The number of sequences of length 2n ending with n 1s is 2^n.
The number of sequences of length 2n+1 ending with (n+1) 1s is also 2^n.
Hence, if you generate 0s and 1s at random for ever, the expected number of stopping-points you encounter is 1/2 + 1/2 + 1/4 + 1/4 + 1/8 + 1/8 + ... = 2.
If you begin with 000 then the expected number of stopping points after that is 3/4, hence the probability of stopping at all is at most 3/4. Hence the overall probability of ever stopping is at most 1 - 1/8.1/4 = 0.96875. (It must in fact be less than that.)
So it is not true that "all of these sequences will eventually terminate", nor even that a random such sequence terminates with probability 1.

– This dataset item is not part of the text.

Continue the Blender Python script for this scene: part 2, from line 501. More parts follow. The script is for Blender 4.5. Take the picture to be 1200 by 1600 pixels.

Upvoted for the nice argument.
Just as a piece of constructive criticism, I will note that the argument is probably a bit hard to read if you don't already know a decent amount of combinatorics / probability. In particular you might want to cite Markov's inequality explicitly.
I came up with this problem the other day. I don't have nearly enough math to solve it. Do any of you wise folk have insight?
Imagine a sequence of randomly generated 0s and 1s. I start from nothing and generate this sequence one term at a time. I stop when I'm at the end of a streak of 1s which is at least one half the length of the total sequence.
For example:
01
0010110101101011111111111111
010110111111 -EDIT: Obviously, this is wrong, because it would terminate at 01. Sorry.
What is the average length of such sequences?
I know that all of these sequences will eventually terminate. I just don't know if the length diverges, and I'm not sure how to deal with the problem.